Given data.
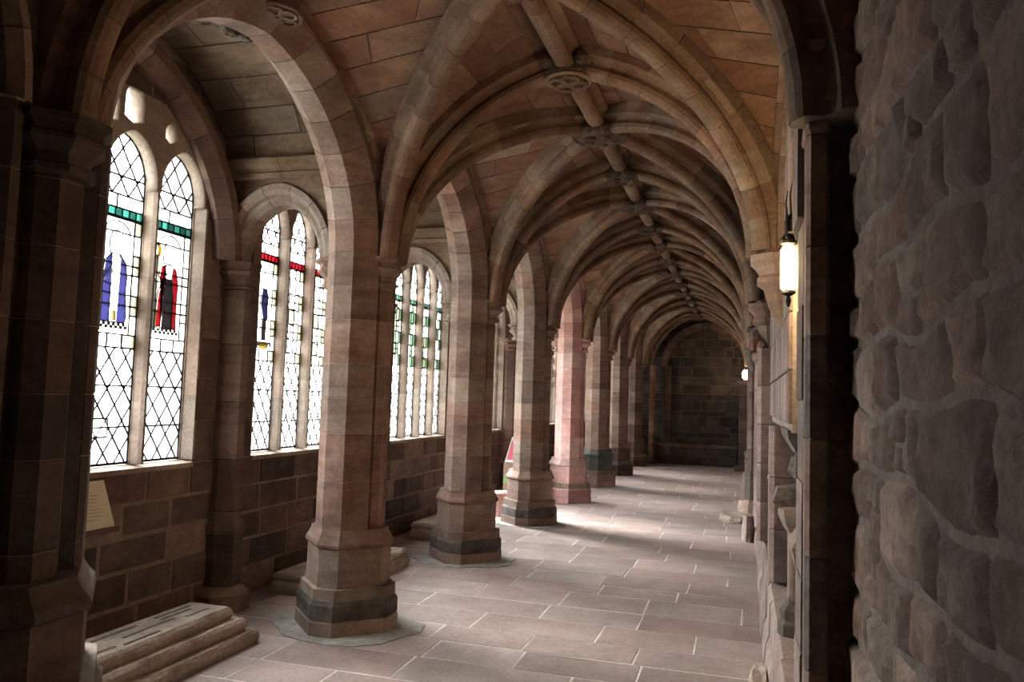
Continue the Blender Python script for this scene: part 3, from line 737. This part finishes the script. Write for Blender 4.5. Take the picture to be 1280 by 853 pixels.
for i in range(0, 8):
    ce = struct(MB().box(WX - .36, -2.5, LY[i] if i else -2.4, LY[i + 1] if i < 7 else YB + .3, 4.22, 4.3).build('ceiling_aisle', M['mortar_dark']))
    a, b = LY[i] + .14, LY[i + 1] - .14; n = 12; m = (a + b) / 2; pts = []
    for k in range(n + 1):
        s = -1 + 2 * k / n; ang = (1 - abs(s)) * TH; u = (1 - math.cos(ang)) / (1 - math.cos(TH)); v = math.sin(ang) / math.sin(TH)
        pts.append((a + (m - a) * u if s < 0 else b + (m - b) * u, 3.27 + .72 * v))
    bk = MB()
    for k in range(n):
        (y0, z0), (y1, z1) = pts[k], pts[k + 1]; nn = V((0, -(z1 - z0), (y1 - y0))); nn = nn if nn.z < 0 else -nn; nn.normalize()
        bk.add([(WX - .1, y0 - nn.y * .01, z0 - nn.z * .01), (WX - .1, y1 - nn.y * .01, z1 - nn.z * .01), (-2.7, y1 - nn.y * .01, z1 - nn.z * .01), (-2.7, y0 - nn.y * .01, z0 - nn.z * .01)], [(0, 1, 2, 3)])
        xs = -3.25 + .2 * (-1) ** k
        for xa, xb in ((WX, xs), (xs, -2.74)):
            q = [(xa, y0, z0), (xa, y1, z1), (xb, y1, z1), (xb, y0, z0)]
            if (V(q[1]) - V(q[0])).cross(V(q[3]) - V(q[0])).dot(nn) < 0: q = q[::-1]
            MB().slab(q, nn, .05, .006, .002).build('vault_stone', M['barrel'], ce)
    bk.build('vault_joint_bed', M['mortar'], ce)

# ------------------------------------------------------------------ back wall
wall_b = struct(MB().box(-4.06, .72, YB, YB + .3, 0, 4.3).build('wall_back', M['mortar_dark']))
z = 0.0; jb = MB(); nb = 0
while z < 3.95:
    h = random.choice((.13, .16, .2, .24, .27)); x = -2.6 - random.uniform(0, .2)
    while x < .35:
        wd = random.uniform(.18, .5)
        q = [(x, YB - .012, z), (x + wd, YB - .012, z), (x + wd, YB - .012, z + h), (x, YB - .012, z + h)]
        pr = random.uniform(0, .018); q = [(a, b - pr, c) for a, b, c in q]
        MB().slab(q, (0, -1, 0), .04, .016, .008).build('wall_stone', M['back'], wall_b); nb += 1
        x += wd
    z += h
# blind arch and its jambs on the back wall
for sx in (-1.93, .02):
    for k in range(7):
        MB().prism(octo(.10, .045), .55 + k * .28, .55 + k * .28 + .275, .005, (sx, YB - .06)).build('jamb_stone', M['pier_dark'], wall_b)
cv = arch_curve(-1.93, .02, 2.5, 1.0, y=YB - .07, n=24)
voussoirs(cv, [(-.1, 0), (.1, 0), (.1, -.17), (-.1, -.17)], 15, 'arch_stone', M['pier_dark'], wall_b, None)
t = thing('stone_bench', 'low dark stone bench along the foot of the back wall', 'bench', (-1.1, YB - .3, 0))
MB().box(-2.2, -.16, YB - .36, YB - .07, .0, .45).build('bench_core', M['mortar_dark'], t)
for k in range(5):
    for r_ in range(2):
        x0 = -2.2 + k * .408
        MB().slab([(x0, YB - .375, r_ * .225), (x0 + .408, YB - .375, r_ * .225), (x0 + .408, YB - .375, r_ * .225 + .225), (x0, YB - .375, r_ * .225 + .225)], (0, -1, 0), .03, .014, .006).build('bench_stone', M['back'], t)
for k in range(3):
    x0 = -2.22 + k * .69
    MB().slab([(x0, YB - .40, .54), (x0 + .69, YB - .40, .54), (x0 + .69, YB - .07, .54), (x0, YB - .07, .54)], (0, 0, 1), .088, .008, .012).build('seat_slab', M['pier_dark'], t)
# post in the far left corner, and the far right pier that carries a lamp
t = thing('corner_shaft', 'thin reddish brown shaft in the far left corner by the back wall', 'pilaster', (-2.26, 20.3, 0))
MB().prism(octo(.13, .06), 0, .2, .01, (-2.26, 20.3)).build('base', M['pier_dark'], t)
for k in range(8): MB().prism(octo(.075, .035), .2 + k * .29, .487 + k * .29, .004, (-2.26, 20.3)).build('shaft_stone', M['web'], t)
t = thing('end_pier', 'stone pier in the far right corner with a lamp on its top', 'pier', (.0, 19.6, 0))
MB().box(-.2, .20, 19.3, 19.9, 0, .14).build('plinth', M['pier_dark'], t)
for k in range(7):
    MB().prism([(-.12, 19.35), (.19, 19.35), (.19, 19.85), (-.12, 19.85)], .14 + k * .27, .14 + k * .27 + .266, .006).build('pier_stone', M['pier_dark'], t)
MB().loft([[(a * k, b, zz) for a, b in ((-.12, 19.35 - (k - 1) * .2), (.14, 19.35 - (k - 1) * .2), (.14, 19.85), (-.12, 19.85))] for zz, k in ((2.03, 1), (2.06, 1.25), (2.11, 1.4), (2.14, 1.4))]).build('cap', M['jamb'], t)
def lamp_light(loc, e, col, r=.04):
    l = bpy.data.lights.new('lamp_light', 'POINT'); l.energy = e; l.color = col; l.shadow_soft_size = r
    o = bpy.data.objects.new('lamp_light', l); COL.objects.link(o); o.location = loc
t = thing('lamp', 'small glowing lamp standing on the far right pier', 'lamp', (.03, 19.45, 2.14))
MB().loft([[(.03 + q * math.cos(k * math.pi / 4), 19.45 + q * math.sin(k * math.pi / 4), zz) for k in range(8)] for zz, q in ((2.141, .06), (2.16, .06), (2.17, .03), (2.185, .03))]).build('lamp_base', M['iron'], t)
MB().loft([[(.03 + q * math.cos(k * math.pi / 5), 19.45 + q * math.sin(k * math.pi / 5), zz) for k in range(10)] for zz, q in ((2.185, .03), (2.22, .07), (2.32, .085), (2.38, .06), (2.41, .02))]).build('bulb', M['lamp_far'], t, True)
lamp_light((-.12, 19.3, 2.3), 5, (1, .72, .4))

# ------------------------------------------------------------------ right-hand wall
wall_r = struct(MB().box(.45, .7, -2.2, YB + .3, 0, 4.3).build('wall_right', M['mortar_grey']))
MB().box(.330, .47, -1.6, 2.66, 0, 4.3).build('rubble_bed', M['mortar_grey'], wall_r)
MB().box(.258, .47, 2.662, 2.86, 0, 4.3).build('recess_bed', M['rubble'], wall_r)
def rubble():
    rnd = random.Random(11)
    def line(k, y):                                          # wavy course line k at y
        z = 1.6 + .172 * (k - 9)
        return z + .022 * math.sin(y * 4.1 + k * 2.3) + .014 * math.sin(y * 9.7 + k * 5.1)
    for row in range(0, 20):
        y = .6 - rnd.uniform(0, .25)
        while y < 2.64:
            wd = rnd.choice((.13, .2, .26, .33, .42)) * rnd.uniform(.85, 1.15); y1 = min(y + wd, 2.65)
            if 2.65 - y1 < .09: y1 = 2.65
            parts = [(0., 1.)]
            if wd < .24 and rnd.random() < .35: s = rnd.uniform(.4, .6); parts = [(0., s), (s, 1.)]
            sl0, sl1 = rnd.uniform(-.018, .018), rnd.uniform(-.018, .018)
            for va, vb in parts:
                ny, nz = max(5, int((y1 - y) / .03)), 7; vs = []; fs = []
                g = rnd.uniform(.001, .004); gz = .0055
                pr = rnd.uniform(.008, .018); tl = rnd.uniform(-.008, .008); t2 = rnd.uniform(-.006, .006)
                ph = rnd.uniform(0, 6)
                for a in range(nz + 1):
                    for b in range(ny + 1):
                        u, v = b / ny, a / nz; vv = va + (vb - va) * v
                        L, R = y + g + sl0 * (vv - .5), y1 - g + sl1 * (vv - .5)
                        yy = L + (R - L) * u; z0, z1 = line(row, yy) + gz, line(row + 1, yy) - gz
                        zz = z0 + (z1 - z0) * vv + (.004 if va > 0 and a == 0 else (-.004 if vb < 1 and a == nz else 0))
                        e = min(min(u, 1 - u) * (R - L), min(v, 1 - v) * (z1 - z0) * (vb - va))
                        m = min(1, e / .012); m = m * (2 - m)
                        r_ = (.004 * math.sin(yy * 73 + ph * 3) * math.sin(zz * 61 + ph) + .005 * math.sin(yy * 31 + ph) * math.sin(zz * 27 + ph * 2) + rnd.uniform(-.001, .001)) if e > 0 else 0
                        jit = rnd.uniform(-.0015, .0015)
                        vs.append((.327 - (pr + tl * (u - .5) + t2 * (v - .5) + r_) * m + (.008 if e <= 1e-6 else 0), yy + jit, zz + jit))
                for a in range(nz):
                    for b in range(ny): fs.append((a * (ny + 1) + b, (a + 1) * (ny + 1) + b, (a + 1) * (ny + 1) + b + 1, a * (ny + 1) + b + 1))
                MB().add(vs, fs).build('rubble_stone', M['rubble'], wall_r, True)
            y = y1
rubble()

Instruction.
Omitting all pictures, restate exactly the lines of the material from its start through the line that contains "pr = random.uniform(0, .018);".

Solution below.
Continue the Blender Python script for this scene: part 3, from line 737. This part finishes the script. Write for Blender 4.5. Take the picture to be 1280 by 853 pixels.
for i in range(0, 8):
    ce = struct(MB().box(WX - .36, -2.5, LY[i] if i else -2.4, LY[i + 1] if i < 7 else YB + .3, 4.22, 4.3).build('ceiling_aisle', M['mortar_dark']))
    a, b = LY[i] + .14, LY[i + 1] - .14; n = 12; m = (a + b) / 2; pts = []
    for k in range(n + 1):
        s = -1 + 2 * k / n; ang = (1 - abs(s)) * TH; u = (1 - math.cos(ang)) / (1 - math.cos(TH)); v = math.sin(ang) / math.sin(TH)
        pts.append((a + (m - a) * u if s < 0 else b + (m - b) * u, 3.27 + .72 * v))
    bk = MB()
    for k in range(n):
        (y0, z0), (y1, z1) = pts[k], pts[k + 1]; nn = V((0, -(z1 - z0), (y1 - y0))); nn = nn if nn.z < 0 else -nn; nn.normalize()
        bk.add([(WX - .1, y0 - nn.y * .01, z0 - nn.z * .01), (WX - .1, y1 - nn.y * .01, z1 - nn.z * .01), (-2.7, y1 - nn.y * .01, z1 - nn.z * .01), (-2.7, y0 - nn.y * .01, z0 - nn.z * .01)], [(0, 1, 2, 3)])
        xs = -3.25 + .2 * (-1) ** k
        for xa, xb in ((WX, xs), (xs, -2.74)):
            q = [(xa, y0, z0), (xa, y1, z1), (xb, y1, z1), (xb, y0, z0)]
            if (V(q[1]) - V(q[0])).cross(V(q[3]) - V(q[0])).dot(nn) < 0: q = q[::-1]
            MB().slab(q, nn, .05, .006, .002).build('vault_stone', M['barrel'], ce)
    bk.build('vault_joint_bed', M['mortar'], ce)

# ------------------------------------------------------------------ back wall
wall_b = struct(MB().box(-4.06, .72, YB, YB + .3, 0, 4.3).build('wall_back', M['mortar_dark']))
z = 0.0; jb = MB(); nb = 0
while z < 3.95:
    h = random.choice((.13, .16, .2, .24, .27)); x = -2.6 - random.uniform(0, .2)
    while x < .35:
        wd = random.uniform(.18, .5)
        q = [(x, YB - .012, z), (x + wd, YB - .012, z), (x + wd, YB - .012, z + h), (x, YB - .012, z + h)]
        pr = random.uniform(0, .018); q = [(a, b - pr, c) for a, b, c in q]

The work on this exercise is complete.